WHAT TO PRODUCE:
Beginning at the first line of the data, print each line exactly, stopping after the line that contains "COL = SC.collection".

##### GIVEN DATA #####

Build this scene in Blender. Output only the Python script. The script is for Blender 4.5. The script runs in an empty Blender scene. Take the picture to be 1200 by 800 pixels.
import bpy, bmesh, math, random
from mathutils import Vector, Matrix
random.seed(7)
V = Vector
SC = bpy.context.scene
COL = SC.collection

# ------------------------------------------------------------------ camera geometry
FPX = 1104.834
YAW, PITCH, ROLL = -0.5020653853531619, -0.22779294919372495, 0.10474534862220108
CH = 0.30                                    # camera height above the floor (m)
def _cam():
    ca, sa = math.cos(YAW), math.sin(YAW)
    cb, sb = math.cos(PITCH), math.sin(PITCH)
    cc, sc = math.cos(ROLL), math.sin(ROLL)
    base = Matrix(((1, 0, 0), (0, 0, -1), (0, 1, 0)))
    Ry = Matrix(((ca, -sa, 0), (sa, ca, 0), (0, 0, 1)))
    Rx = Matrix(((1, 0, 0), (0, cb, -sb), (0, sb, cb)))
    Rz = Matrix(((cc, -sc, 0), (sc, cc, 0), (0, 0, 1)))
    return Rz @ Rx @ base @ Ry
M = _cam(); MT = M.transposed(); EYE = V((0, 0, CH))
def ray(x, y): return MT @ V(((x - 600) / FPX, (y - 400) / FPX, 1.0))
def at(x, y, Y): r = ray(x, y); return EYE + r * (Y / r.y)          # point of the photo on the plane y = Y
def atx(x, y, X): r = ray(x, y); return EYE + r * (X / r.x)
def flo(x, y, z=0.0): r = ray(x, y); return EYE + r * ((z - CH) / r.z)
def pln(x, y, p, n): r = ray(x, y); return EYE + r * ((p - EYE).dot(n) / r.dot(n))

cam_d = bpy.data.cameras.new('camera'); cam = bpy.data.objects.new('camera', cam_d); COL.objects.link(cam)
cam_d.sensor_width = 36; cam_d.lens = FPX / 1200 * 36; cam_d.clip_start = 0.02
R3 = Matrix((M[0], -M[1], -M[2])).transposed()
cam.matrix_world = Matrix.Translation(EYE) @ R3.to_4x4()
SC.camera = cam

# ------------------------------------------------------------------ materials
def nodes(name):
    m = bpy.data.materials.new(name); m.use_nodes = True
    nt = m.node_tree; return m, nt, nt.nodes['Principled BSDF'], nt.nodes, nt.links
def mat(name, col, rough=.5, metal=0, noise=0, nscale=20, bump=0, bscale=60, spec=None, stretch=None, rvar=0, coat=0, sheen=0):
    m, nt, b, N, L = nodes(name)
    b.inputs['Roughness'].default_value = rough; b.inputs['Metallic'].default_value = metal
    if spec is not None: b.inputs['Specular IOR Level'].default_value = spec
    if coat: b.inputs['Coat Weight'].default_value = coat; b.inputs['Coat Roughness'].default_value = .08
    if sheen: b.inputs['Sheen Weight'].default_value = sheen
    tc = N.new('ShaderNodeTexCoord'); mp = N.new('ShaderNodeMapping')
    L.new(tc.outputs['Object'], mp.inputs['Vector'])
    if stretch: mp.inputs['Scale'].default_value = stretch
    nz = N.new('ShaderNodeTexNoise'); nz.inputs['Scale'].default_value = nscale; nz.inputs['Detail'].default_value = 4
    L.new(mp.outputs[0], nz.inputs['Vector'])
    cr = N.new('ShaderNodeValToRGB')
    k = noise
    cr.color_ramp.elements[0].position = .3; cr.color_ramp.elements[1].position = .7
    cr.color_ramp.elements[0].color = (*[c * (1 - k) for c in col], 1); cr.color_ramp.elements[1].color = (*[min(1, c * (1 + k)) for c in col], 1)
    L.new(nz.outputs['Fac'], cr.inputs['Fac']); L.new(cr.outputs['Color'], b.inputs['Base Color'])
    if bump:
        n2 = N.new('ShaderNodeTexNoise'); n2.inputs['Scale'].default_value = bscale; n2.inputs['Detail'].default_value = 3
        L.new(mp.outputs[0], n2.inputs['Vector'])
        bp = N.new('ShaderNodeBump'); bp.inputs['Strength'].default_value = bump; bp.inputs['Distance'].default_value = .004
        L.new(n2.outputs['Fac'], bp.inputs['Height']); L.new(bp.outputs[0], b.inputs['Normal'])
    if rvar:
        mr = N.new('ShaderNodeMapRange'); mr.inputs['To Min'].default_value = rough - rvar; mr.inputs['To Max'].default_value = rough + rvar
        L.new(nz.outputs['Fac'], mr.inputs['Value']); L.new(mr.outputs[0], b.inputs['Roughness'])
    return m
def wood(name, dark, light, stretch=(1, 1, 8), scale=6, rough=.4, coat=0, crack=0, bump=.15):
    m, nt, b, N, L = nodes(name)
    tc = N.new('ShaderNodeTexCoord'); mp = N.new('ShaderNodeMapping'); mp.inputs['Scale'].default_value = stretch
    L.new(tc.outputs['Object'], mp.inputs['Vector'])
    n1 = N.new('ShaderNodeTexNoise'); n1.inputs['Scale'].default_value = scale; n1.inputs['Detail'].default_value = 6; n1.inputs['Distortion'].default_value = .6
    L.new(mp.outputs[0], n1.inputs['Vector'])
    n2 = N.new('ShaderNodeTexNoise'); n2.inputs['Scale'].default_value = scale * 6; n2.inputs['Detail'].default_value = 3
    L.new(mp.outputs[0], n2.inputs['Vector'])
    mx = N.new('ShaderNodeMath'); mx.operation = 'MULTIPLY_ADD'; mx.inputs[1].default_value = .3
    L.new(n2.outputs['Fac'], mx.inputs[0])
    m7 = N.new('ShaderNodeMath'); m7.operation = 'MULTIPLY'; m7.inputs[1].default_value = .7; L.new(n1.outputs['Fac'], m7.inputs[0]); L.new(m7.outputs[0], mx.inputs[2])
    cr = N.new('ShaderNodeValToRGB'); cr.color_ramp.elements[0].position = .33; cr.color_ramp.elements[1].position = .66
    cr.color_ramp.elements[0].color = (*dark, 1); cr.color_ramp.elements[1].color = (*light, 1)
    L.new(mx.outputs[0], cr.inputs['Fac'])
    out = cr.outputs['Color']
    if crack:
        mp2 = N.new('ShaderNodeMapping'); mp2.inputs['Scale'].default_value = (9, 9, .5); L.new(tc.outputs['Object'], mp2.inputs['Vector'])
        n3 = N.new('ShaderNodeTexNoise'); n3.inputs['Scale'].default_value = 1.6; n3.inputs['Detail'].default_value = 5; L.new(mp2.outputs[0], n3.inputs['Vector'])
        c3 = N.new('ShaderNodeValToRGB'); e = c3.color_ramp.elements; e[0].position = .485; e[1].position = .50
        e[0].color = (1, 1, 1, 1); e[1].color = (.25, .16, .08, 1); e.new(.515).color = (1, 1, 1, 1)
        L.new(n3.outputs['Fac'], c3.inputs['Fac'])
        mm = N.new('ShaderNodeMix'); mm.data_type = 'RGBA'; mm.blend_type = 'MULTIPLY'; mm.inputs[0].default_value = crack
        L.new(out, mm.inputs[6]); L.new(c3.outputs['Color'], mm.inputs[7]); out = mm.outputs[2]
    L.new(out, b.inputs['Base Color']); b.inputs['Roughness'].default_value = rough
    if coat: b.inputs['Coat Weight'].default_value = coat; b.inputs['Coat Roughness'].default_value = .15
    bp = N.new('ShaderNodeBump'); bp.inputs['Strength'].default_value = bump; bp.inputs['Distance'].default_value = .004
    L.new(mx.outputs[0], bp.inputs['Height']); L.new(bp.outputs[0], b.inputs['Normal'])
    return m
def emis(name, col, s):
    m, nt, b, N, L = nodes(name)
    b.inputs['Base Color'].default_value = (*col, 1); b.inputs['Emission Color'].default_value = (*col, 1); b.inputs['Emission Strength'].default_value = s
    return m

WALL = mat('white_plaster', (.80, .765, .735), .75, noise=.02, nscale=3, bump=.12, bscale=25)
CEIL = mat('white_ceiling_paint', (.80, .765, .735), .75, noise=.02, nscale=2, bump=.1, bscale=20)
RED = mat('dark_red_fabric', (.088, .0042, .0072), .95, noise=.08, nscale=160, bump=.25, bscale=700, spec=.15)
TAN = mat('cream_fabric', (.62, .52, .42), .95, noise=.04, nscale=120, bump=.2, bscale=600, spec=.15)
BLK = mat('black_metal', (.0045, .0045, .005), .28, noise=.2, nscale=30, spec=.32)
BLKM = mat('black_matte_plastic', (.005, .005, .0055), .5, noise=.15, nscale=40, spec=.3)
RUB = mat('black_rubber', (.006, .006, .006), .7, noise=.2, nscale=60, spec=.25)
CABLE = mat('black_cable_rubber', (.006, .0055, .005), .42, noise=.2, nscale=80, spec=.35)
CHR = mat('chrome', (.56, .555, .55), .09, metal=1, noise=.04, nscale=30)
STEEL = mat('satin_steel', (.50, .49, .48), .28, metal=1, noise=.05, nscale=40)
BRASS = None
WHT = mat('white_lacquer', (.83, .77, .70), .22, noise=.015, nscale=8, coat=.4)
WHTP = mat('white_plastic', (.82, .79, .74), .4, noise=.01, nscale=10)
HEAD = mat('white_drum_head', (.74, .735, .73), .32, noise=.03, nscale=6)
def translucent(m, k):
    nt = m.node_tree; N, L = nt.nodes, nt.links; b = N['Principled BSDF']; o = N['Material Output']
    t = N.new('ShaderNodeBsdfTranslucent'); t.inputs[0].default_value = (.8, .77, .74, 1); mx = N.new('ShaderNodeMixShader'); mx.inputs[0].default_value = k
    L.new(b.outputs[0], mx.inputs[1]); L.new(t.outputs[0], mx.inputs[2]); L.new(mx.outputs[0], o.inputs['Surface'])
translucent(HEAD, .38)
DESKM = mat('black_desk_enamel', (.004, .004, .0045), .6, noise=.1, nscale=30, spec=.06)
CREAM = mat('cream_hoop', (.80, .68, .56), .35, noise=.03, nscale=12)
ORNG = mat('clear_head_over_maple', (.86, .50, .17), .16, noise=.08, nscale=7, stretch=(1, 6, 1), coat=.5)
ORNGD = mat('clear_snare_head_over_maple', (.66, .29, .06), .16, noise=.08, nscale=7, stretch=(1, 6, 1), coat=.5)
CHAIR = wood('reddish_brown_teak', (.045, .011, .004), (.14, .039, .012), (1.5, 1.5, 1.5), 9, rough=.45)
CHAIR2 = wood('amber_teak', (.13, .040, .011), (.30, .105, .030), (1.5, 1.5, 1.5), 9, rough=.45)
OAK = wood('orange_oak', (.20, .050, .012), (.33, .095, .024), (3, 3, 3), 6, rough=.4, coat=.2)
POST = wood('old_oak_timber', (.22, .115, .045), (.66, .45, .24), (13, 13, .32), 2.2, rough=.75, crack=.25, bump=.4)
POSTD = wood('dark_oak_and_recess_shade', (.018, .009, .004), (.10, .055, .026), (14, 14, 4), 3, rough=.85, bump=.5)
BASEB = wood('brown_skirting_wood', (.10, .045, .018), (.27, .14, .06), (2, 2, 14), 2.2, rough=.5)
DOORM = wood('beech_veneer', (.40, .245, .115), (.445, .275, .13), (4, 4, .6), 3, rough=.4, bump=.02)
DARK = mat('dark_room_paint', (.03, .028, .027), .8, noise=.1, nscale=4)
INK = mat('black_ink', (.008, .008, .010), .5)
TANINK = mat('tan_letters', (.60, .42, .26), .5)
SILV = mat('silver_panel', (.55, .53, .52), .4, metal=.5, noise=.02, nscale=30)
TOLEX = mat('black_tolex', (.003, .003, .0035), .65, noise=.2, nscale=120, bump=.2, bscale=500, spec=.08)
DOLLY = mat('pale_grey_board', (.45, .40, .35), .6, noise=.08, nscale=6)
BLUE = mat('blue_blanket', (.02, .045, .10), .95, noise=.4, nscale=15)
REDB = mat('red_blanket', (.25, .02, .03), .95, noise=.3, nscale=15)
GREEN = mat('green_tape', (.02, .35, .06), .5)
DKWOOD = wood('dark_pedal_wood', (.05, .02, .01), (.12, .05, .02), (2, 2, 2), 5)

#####

ANSWER TO THE PROBLEM:
Build this scene in Blender. Output only the Python script. The script is for Blender 4.5. The script runs in an empty Blender scene. Take the picture to be 1200 by 800 pixels.
import bpy, bmesh, math, random
from mathutils import Vector, Matrix
random.seed(7)
V = Vector
SC = bpy.context.scene
COL = SC.collection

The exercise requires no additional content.